#### Task details:
From the entries that follow, extract each line holding the string "part".

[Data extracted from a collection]
•••••

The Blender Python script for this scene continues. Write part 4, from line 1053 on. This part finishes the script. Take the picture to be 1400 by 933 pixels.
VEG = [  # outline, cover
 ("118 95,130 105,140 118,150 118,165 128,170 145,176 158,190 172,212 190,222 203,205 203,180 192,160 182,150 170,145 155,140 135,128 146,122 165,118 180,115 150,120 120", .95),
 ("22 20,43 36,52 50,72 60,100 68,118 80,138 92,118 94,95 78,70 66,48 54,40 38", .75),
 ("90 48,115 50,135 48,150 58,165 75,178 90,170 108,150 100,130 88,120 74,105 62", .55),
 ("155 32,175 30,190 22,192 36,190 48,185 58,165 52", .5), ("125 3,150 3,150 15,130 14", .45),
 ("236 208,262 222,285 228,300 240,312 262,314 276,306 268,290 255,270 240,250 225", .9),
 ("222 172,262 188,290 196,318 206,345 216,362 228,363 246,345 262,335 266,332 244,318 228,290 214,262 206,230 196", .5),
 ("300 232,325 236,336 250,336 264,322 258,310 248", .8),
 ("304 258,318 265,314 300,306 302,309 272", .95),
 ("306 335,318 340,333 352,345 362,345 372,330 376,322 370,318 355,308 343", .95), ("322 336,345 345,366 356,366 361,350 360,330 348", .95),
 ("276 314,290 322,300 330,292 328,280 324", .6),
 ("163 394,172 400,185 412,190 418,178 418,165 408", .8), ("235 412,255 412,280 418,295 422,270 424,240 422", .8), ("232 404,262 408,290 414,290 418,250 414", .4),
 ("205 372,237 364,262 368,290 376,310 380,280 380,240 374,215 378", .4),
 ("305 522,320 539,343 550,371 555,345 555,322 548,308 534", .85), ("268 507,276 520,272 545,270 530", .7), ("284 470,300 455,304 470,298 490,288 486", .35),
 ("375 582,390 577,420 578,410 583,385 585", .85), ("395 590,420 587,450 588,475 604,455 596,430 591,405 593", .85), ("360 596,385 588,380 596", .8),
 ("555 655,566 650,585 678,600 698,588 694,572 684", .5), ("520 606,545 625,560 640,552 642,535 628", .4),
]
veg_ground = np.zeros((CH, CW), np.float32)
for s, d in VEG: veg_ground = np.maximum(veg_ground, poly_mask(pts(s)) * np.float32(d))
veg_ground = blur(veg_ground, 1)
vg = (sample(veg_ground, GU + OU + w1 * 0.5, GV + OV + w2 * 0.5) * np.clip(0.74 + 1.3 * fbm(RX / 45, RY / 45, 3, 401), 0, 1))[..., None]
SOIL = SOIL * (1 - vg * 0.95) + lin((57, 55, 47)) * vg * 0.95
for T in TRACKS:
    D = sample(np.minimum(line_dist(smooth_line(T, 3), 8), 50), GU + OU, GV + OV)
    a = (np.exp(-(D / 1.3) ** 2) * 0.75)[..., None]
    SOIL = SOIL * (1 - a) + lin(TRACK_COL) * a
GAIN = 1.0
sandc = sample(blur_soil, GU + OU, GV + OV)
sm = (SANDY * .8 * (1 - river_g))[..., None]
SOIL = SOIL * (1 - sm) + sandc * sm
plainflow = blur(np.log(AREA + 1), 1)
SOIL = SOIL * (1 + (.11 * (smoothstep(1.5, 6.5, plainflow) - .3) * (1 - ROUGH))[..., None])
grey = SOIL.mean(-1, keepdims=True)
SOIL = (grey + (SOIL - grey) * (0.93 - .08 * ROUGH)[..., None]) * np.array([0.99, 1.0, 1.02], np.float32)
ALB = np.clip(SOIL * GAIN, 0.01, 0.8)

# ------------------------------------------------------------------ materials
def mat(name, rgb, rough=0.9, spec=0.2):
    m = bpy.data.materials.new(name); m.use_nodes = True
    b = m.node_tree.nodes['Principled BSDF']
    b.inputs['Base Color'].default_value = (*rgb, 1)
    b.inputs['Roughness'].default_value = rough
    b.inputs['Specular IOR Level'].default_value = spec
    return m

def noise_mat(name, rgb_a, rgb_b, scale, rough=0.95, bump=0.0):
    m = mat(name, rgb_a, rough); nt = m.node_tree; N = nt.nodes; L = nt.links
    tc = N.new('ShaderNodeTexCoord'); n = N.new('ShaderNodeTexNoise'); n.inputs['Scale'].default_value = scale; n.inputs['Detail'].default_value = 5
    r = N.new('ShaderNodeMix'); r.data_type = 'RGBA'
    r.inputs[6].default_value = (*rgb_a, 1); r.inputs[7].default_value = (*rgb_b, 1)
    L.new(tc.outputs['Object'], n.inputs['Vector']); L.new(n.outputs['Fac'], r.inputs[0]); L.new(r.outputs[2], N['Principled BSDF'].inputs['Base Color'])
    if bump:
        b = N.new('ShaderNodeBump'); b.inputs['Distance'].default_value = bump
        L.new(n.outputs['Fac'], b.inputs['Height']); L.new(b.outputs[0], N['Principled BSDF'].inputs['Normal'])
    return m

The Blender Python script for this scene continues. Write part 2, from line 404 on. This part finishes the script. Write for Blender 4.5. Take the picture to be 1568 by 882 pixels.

•••••

#### Solution to this problem:
The Blender Python script for this scene continues. Write part 4, from line 1053 on. This part finishes the script. Take the picture to be 1400 by 933 pixels.
The Blender Python script for this scene continues. Write part 2, from line 404 on. This part finishes the script. Write for Blender 4.5. Take the picture to be 1568 by 882 pixels.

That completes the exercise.